Posted: Thu Jul 16, 2015 12:28 pm
by Pointedstick
I've started to bring up more and more that power is wielded not only by government, but by private entities as well. Today's Fred On Everything column provides an example. What Google's doing in this article is in no way violent or coercive, but still amounts to the soft exercise of power over what people can say.

However, there is a pattern in the pulling of ads. In all three cases that I know of, the content of the sites has been of a sort objectionable to the government. Start with FOE, which has been highly critical of Washington’s wars and racial policies.

Earlier, Antiwar.com had its ads pulled by Google, again for posting a photo of an Abu Ghraib victim.

[...]

Since Google is not actually altering the content of these sites, it is not, technically speaking, engaging in censorship. Yet if a site makes $200 a month from Google ads, pulling them amounts to charging the site $200 a month for keeping its content and, if the site depends for survival on the income, it amounts to shutting it down.

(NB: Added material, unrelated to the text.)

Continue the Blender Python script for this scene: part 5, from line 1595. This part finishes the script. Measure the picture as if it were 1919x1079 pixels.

In effect, Google is a gigantic ad agency. It is as if one or two big  agencies controlled the advertising in all the newspapers in the United States. When you know that Google is watching everything you write, and you need the ads, you per force find yourself thinking “Will Google like this?” You may not admit that you think it, but you do think it.

Which raises interesting questions. Google started as the project of a couple of kids in grad school at Stanford. It has become one of the most important organizations on the planet. If France disappeared, it would be of interest chiefly to venders of exotic cheeses. Tourists would look at the hole where it had been. If Google disappeared, chaos would result.

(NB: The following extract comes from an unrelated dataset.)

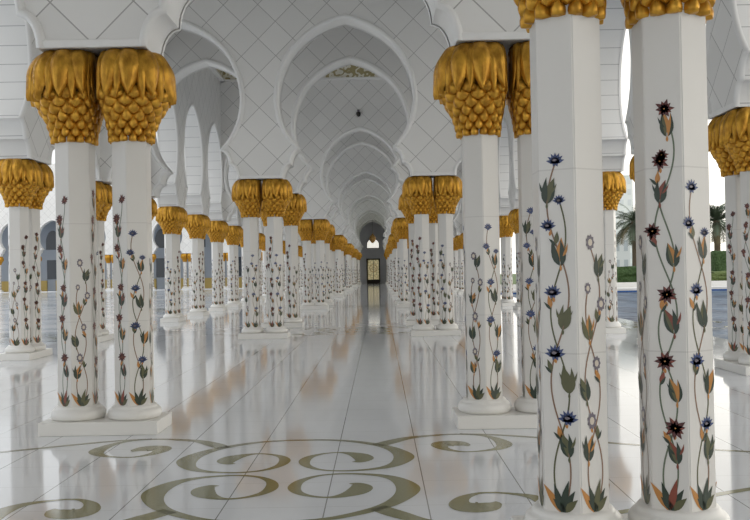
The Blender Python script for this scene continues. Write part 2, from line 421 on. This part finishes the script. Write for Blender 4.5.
# flower vines of coloured stone, drawn on one face of the shaft: u across, z up
def vine_polys(style, top, seed):
    rd = random.Random(seed); out = []
    zb = .145
    def poly(pts, m, lay): out.append((pts, m, lay))
    def rib(pts, w, m, lay=0):
        for a, b in zip(pts, pts[1:]):
            dx, dz = b[0] - a[0], b[1] - a[1]; L = math.hypot(dx, dz) or 1; nx, nz = -dz / L * w / 2, dx / L * w / 2
            poly([(a[0] - nx, a[1] - nz), (b[0] - nx, b[1] - nz), (b[0] + nx, b[1] + nz), (a[0] + nx, a[1] + nz)], m, lay)
    VS = .82
    def leaf(u, z, ang, L, w, m, lay=1, bend=.15, m2=None):
        L *= VS; w *= VS
        ca, sa = math.cos(ang), math.sin(ang)
        T = [0, .1, .25, .42, .6, .8, 1]; prof = [.06, .5, .9, 1, .82, .42, 0]
        def xf(x, y): return (u + x * ca - y * sa, z + x * sa + y * ca)
        for sg, mm in ((1, m), (-1, m if m2 is None else m2)):
            mid = [xf(t * L, bend * L * t * t) for t in T]; ed = [xf(t * L, sg * q * w / 2 + bend * L * t * t) for t, q in zip(T, prof)]
            for i in range(6):
                q = [mid[i], mid[i + 1], ed[i + 1], ed[i]] if i < 5 else [mid[i], mid[i + 1], ed[i]]
                poly(q, mm, lay)
    def star(u, z, r, n, m, cm, inner=.5):
        r *= VS
        poly([(u + (r if i % 2 == 0 else r * inner) * math.cos(PI * i / n + .3), z + (r if i % 2 == 0 else r * inner) * math.sin(PI * i / n + .3)) for i in range(2 * n)], m, 2)
        poly([(u + r * .24 * math.cos(PI * i / 4), z + r * .24 * math.sin(PI * i / 4)) for i in range(8)], cm, 3)
    def flower(u, z, sc=1):
        if style == 'M':
            [leaf(u, z, 2 * PI * k_ / 10 + rd.uniform(-.12, .12), .068 * sc * rd.uniform(.8, 1.1), .03 * sc, MAROON, 2, .1, RED if k_ % 3 == 0 else MAROON) for k_ in range(10)]; star(u, z, .022 * sc, 6, RED, ORANGE, .6)
        elif style == 'B':
            for k_ in range(7): leaf(u, z - .02 * sc, R(10 + 160 * k_ / 6), .068 * sc, .026 * sc, BLUE, 2, 0)
            for k_ in range(4): leaf(u, z - .015 * sc, R(200 + 140 * k_ / 3), .042 * sc, .024 * sc, BLUE, 2, 0)
            leaf(u - .018 * sc, z - .008, 0, .036 * sc, .02 * sc, VIOL, 3, 0)
        else:
            n = 9; r = .042 * sc
            poly([(u + .8 * (r if i % 2 == 0 else r * .78) * math.cos(PI * i / n), z + (r if i % 2 == 0 else r * .78) * 1.15 * math.sin(PI * i / n)) for i in range(2 * n)], VIOL, 2)
            poly([(u + r * .38 * math.cos(PI * i / 5), z + r * .5 * math.sin(PI * i / 5)) for i in range(10)], CREAM, 3)
    def bud(u, z, sc, bulb, lf, dirn=0):
        sgn = rd.choice((-1, 1))
        leaf(u, z + .02, R(90 + dirn + 6 * sgn), .135 * sc, .052 * sc, bulb, 1, .1 * sgn, bulb)
        leaf(u - .006, z, R(112 + dirn), .150 * sc, .040 * sc, lf, 2, -.28, OLV if sgn > 0 else lf)
        leaf(u + .006, z, R(68 + dirn), .140 * sc, .038 * sc, lf if rd.random() < .6 else bulb, 2, .28, lf)
        if rd.random() < .7: leaf(u - .012, z + .05, R(140 + dirn), .075 * sc, .016 * sc, lf, 3, -.35)
        if rd.random() < .7: leaf(u + .012, z + .05, R(40 + dirn), .075 * sc, .016 * sc, bulb, 3, .35)
        leaf(u, z - .03, 1.57, .045, .016, bulb, 3, 0)
    amp = .040 + .012 * rd.random(); lam = .42 + .06 * rd.random(); a2 = rd.uniform(.006, .014); p2 = rd.uniform(0, 6)
    fa = lambda z: amp * math.sin(PI * (z - zb) / lam) + a2 * math.sin(5.3 * z + p2)
    fb = lambda z: -.8 * amp * math.sin(PI * (z - zb) / lam * 1.12) + a2 * math.sin(6.1 * z + p2 + 2)
    st = STEM2 if style == 'M' else STEM
    N = int((top - zb - .05) / .03)
    zs = [zb + .03 + (top - .04 - zb - .03) * i / N for i in range(N + 1)]
    rib([(fa(z), z) for z in zs], .009, st)
    zs2 = [z for z in zs if z < top - .25]
    rib([(fb(z), z) for z in zs2], .009, st if style != 'B' else OLV)
    cols = {'M': (ORANGE, RED), 'B': (ORANGE, OLV), 'G': (ORANGE, OLV)}[style]
    for k_, (an, m) in enumerate(((118, cols[0]), (100, GREEN), (82, cols[1] if style != 'B' else GREEN), (66, GREEN), (50, OLV), (130, GREEN))):
        leaf((k_ - 2.5) * .006, zb - .005, R(an), (.21, .19, .22, .17, .13, .12)[k_], .05, m, 1 + k_ % 3, .08 * (1 if an > 90 else -1))
    z = zb + .25 + .05 * rd.random(); q = rd.randrange(2)
    while z < top - .12:
        f_ = fa if q % 2 else fb; g_ = fb if q % 2 else fa
        bud(f_(z), z, .95 + .25 * rd.random(), cols[q % 2] if rd.random() < .8 else OLV, GREEN if rd.random() < .75 else OLV, rd.uniform(-14, 14))
        z2 = z + rd.uniform(.10, .13)
        if z2 < top - .2: leaf(g_(z2), z2, R(90 + rd.uniform(-25, 25)), .085, .034, cols[(q + 1) % 2], 2, .1); leaf(g_(z2), z2 - .01, R(90 + rd.choice((-38, 38))), .07, .02, GREEN, 3, .1)
        z3 = z + rd.uniform(.19, .235)
        if z3 < top - .1:
            flower(g_(z3) * 1.2, z3, rd.uniform(.85, 1.1)); leaf(g_(z3), z3 - .065, 1.57 + rd.uniform(-.3, .3), .045, .02, cols[0], 1, 0)
        z += rd.uniform(.325, .375); q += 1
    flower(fa(top - .04), top - .02, .95); flower(fb(zs2[-1]), zs2[-1] + .01, .7)
    return out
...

Google is essential. It is the card catalog of the world library, more powerful than the governments of many nations. It is virtually the only game in a very important town. It can subtly, or not so subtly, determine what entire populations can easily know. France cannot do this.

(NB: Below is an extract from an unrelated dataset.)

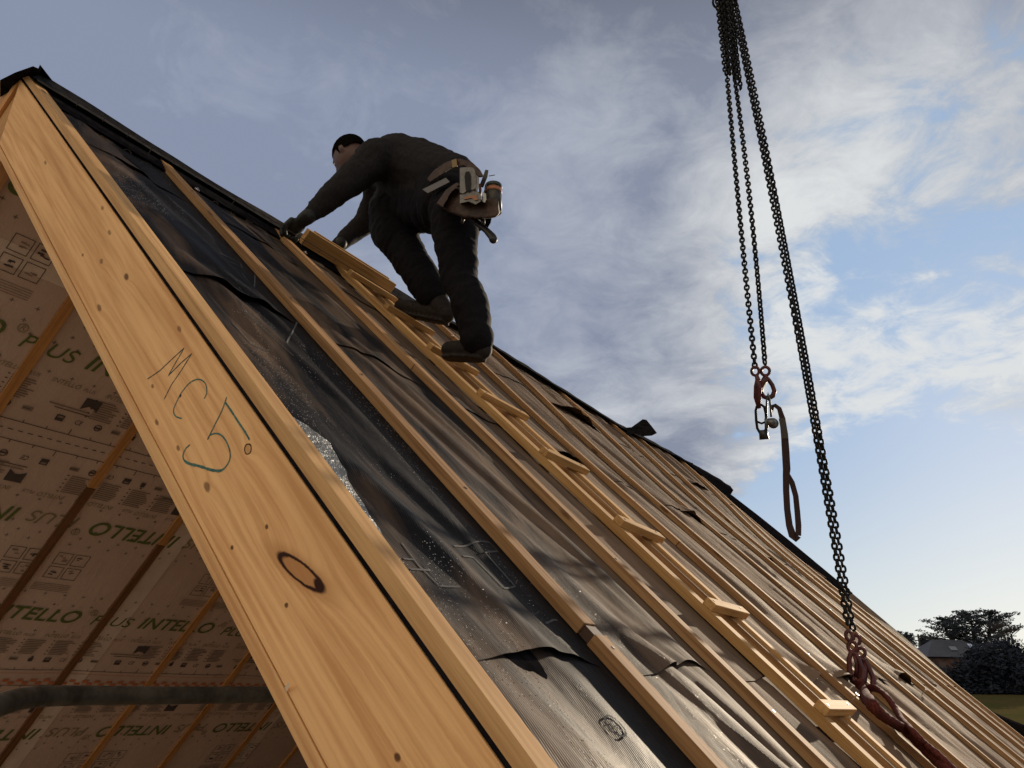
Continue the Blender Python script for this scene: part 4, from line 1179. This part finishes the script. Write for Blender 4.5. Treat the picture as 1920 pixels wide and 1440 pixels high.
tag(obj('yard', mesh('yard', vs, fs, True), m), kind='structure')

def bg(px, py, d):      # far point: pixel and horizontal distance
    r = ray(px, py); h = math.hypot(r.x, r.y); return r * (d / h) + Vector((0, 0, EYE))
# brick house
D = 100.
e0 = bg(1742, 1231, D); e1 = bg(1884, 1231, D + 3)
ax = Vector((e1.x - e0.x, e1.y - e0.y, 0)); LEN = ax.length; ax.normalize(); dp = Vector((-ax.y, ax.x, 0))
if dp.dot(FD) < 0: dp = -dp
zb = ground_z(e0.x, e0.y) - .3; ze = e0.z; zrd = bg(1772, 1198, D + 4).z
far_house = empty('brick_house', (e0.x + ax.x * LEN / 2, e0.y + ax.y * LEN / 2, zb + .3), 'far dark brick house with slate roof and skylights beside tall trees', 'house')
def HP(a, b_, z): return Vector((e0.x, e0.y, 0)) + ax * a + dp * b_ + Vector((0, 0, z))
M_BRICK = simple('dark_brick', (.10, .055, .045), .9, 0, 2.5, .4)
M_SLATE = simple('slate_roof', (.048, .050, .062), .6, 0, 1.2, .2)
mb = MB(); mb.prism([(.5, .5), (LEN - .5, .5), (LEN - .5, 8.5), (.5, 8.5)], lambda a, c, z: HP(a, c, z), zb, ze - .02); mb.build('wall', M_BRICK, far_house, ID)
mb = MB(); hr_ = 2.3
mb.add([HP(-.2, 0, ze), HP(LEN + .2, 0, ze), HP(LEN + .2, 9, ze), HP(-.2, 9, ze), HP(hr_, 4.5, zrd), HP(LEN - hr_, 4.5, zrd)], [(0, 1, 5, 4), (2, 3, 4, 5), (1, 2, 5), (3, 0, 4), (0, 3, 2, 1)])
rfo = mb.build('roof', M_SLATE, far_house, ID)
for (a, t, w, m_) in ((3.4, .45, .75, 'grey_skylight'), (5.6, .62, .45, 'bright_skylight'), (7.0, .62, .28, 'bright_skylight2')):
    mb = MB(); 
    def RP(aa, tt): return HP(aa, 4.5 * tt, ze + (zrd - ze) * tt) + Vector((0, 0, .07)) - dp * .05
    mb.add([RP(a - w / 2, t - .10), RP(a + w / 2, t - .10), RP(a + w / 2 + .15, t + .12), RP(a - w / 2 + .15, t + .12)], [(0, 1, 2, 3)])
    mb.build('skylight', simple(m_, (.12, .13, .15) if 'grey' in m_ else (.75, .8, .85), .25, .0 if 'grey' in m_ else .9), rfo, ID)
for (a, w) in ((4.0, .8), (5.1, .8), (1.4, .7)):
    mb = MB(); mb.prism([(a - w / 2, ze - 1.7), (a + w / 2, ze - 1.7), (a + w / 2, ze - .55), (a - w / 2, ze - .55)], lambda x, z, y: HP(x, .5 + y, z), -.05, -.01)
    mb.build('window', simple('dark_window%d' % int(a * 10), (.11, .085, .08), .3), far_house, ID)

# trees
def leafcloud(mb, c, rad, n, size, rg, flat=1.0):
    for _ in range(n):
        p = Vector((rg.gauss(0, .5), rg.gauss(0, .5), rg.gauss(0, .5) * flat))
        if p.length > 1.25: continue
        p = c + Vector((p.x * rad[0], p.y * rad[1], p.z * rad[2]))
        a = Vector((rg.uniform(-1, 1), rg.uniform(-1, 1), rg.uniform(-.6, .6))).normalized(); b_ = a.orthogonal().normalized()
        b_ = (b_ + a.cross(b_) * rg.uniform(-1, 1)).normalized(); s = size * rg.uniform(.5, 1.3)
        mb.add([p - a * s, p + b_ * s * .45, p + a * s, p - b_ * s * .45], [(0, 1, 2, 3)])
M_TRUNK = simple('dark_bark', (.045, .038, .035), .9)
def leafmat(name, col): return simple(name, col, .8, 0, .6, .45, .2)
M_CEDAR = leafmat('cedar_needles', (.034, .044, .056)); M_FIR = leafmat('fir_needles', (.045, .060, .078)); M_IVY = leafmat('ivy_leaves', (.020, .026, .040)); M_TWIG = simple('grey_twigs', (.10, .095, .09), .9)
def tree(name, label, base_px, top_y, dist, build, group=None):
    b0 = bg(base_px, 1290, dist); z0 = ground_z(b0.x, b0.y) - .1; zt = bg(base_px, top_y, dist).z
    o = empty(name, (b0.x, b0.y, z0), label, 'tree', group)
    H = zt - z0; S_ = dist / F_PX
    tr_, cr_ = MB(), MB(); mat = build(tr_, cr_, Vector((b0.x, b0.y, z0)), H, S_)
    tr_.build('trunk', M_TRUNK, o, ID, True)
    if cr_.v: cr_.build('crown', mat, o, ID)
    return o
X_ = Vector((CAMR[0][0], CAMR[1][0], 0)).normalized(); Y_ = Vector((-X_.y, X_.x, 0))
def cedar(tr_, cr_, b0, H, S_):
    rg = random.Random(5)
    for stem, hx in ((-1.2, -3.2), (0.3, .5), (1.4, 3.0)):
        top = b0 + X_ * hx + Vector((0, 0, H * (.97 if hx > 0 else .86)))
        low = b0 + X_ * stem * .3 + Vector((0, 0, H * .25))
        pts = [b0, low, low.lerp(top, .5) + X_ * stem * .3, top]
        tr_.tube(pts, [.55, .42, .25, .05], 8)
        for k in range(26):
            f = .30 + .68 * k / 25; p = low.lerp(top, (f - .25) / .75)
            for q in range(2):
                ang = rg.uniform(0, 6.28); reach = (1 - abs(f - .62) * 1.25) * 4.6 * rg.uniform(.45, 1.05)
                reach = max(.5, reach if f < .9 else 1.1)
                dr = X_ * math.cos(ang) + Y_ * math.sin(ang)
                e = p + dr * reach + Vector((0, 0, reach * rg.uniform(.12, .42)))
                tr_.tube([p, p.lerp(e, .5) + Vector((0, 0, -.1)), e], [.10, .06, .02], 5)
                for s in range(5):
                    c = p.lerp(e, .35 + .16 * s); leafcloud(cr_, c + Vector((0, 0, .1)), (.62, .62, .20), 20, .17, rg)
    return M_CEDAR
tree('cedar_tree', 'broad flat-topped cedar with layered dark branches behind the brick house', 1838, 1143, 112., cedar)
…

Re: Private political and social power

Posted: Thu Jul 16, 2015 10:13 pm
by Ad Orientem
MangoMan wrote: Is it just me, or does Fred seem like he's going off the deep end? Today's column wasn't bad, but the 3 or 4 previous ones were more rambling and incoherent than usual, IMHO. Plus the topics keep getting weirder.
I agree. Fred is a sharp guy, but some of his more recent posts and have veered into some decidedly weird, and edgy topics. I am reluctant to call people racists because the term has become a political weapon for the left. But I will say that he has recently posted some stuff that makes me extremely uncomfortable.